======== Provided material ========

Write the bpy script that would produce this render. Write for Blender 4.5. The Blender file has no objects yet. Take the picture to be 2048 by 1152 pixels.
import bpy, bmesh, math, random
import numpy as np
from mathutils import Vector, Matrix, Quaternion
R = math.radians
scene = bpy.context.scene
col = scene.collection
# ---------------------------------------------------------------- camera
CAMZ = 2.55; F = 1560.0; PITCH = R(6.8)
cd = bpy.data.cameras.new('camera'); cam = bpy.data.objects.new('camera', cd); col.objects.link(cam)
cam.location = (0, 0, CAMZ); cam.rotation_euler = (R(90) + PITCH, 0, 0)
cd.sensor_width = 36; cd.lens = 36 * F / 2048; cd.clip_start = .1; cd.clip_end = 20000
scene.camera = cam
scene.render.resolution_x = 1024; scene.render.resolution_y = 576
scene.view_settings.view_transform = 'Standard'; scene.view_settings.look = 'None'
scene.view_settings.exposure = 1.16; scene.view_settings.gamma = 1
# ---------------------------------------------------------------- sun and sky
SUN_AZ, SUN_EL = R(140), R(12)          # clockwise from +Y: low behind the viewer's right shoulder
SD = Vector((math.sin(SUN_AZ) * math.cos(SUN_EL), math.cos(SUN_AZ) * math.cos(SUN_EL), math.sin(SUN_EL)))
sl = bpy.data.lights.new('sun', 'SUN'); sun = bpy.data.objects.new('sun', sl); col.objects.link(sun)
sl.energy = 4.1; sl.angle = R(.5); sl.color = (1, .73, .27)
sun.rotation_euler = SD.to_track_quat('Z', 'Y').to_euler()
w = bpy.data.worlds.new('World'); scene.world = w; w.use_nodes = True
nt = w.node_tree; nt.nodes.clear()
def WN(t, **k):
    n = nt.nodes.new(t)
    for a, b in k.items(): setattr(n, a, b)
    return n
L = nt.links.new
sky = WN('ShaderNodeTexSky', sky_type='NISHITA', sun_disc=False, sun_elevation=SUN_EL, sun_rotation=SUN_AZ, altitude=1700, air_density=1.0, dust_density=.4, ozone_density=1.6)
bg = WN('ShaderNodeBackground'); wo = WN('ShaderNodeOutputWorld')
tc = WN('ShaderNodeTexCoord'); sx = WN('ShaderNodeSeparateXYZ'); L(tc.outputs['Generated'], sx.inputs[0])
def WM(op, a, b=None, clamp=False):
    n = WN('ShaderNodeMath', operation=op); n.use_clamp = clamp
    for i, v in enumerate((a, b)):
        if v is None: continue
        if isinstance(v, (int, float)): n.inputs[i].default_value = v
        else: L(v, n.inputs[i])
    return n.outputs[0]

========

**Task objective**.
Each line holding "render" must be found and copied.

**Correct answer**.
Write the bpy script that would produce this render. Write for Blender 4.5. The Blender file has no objects yet. Take the picture to be 2048 by 1152 pixels.
scene.render.resolution_x = 1024; scene.render.resolution_y = 576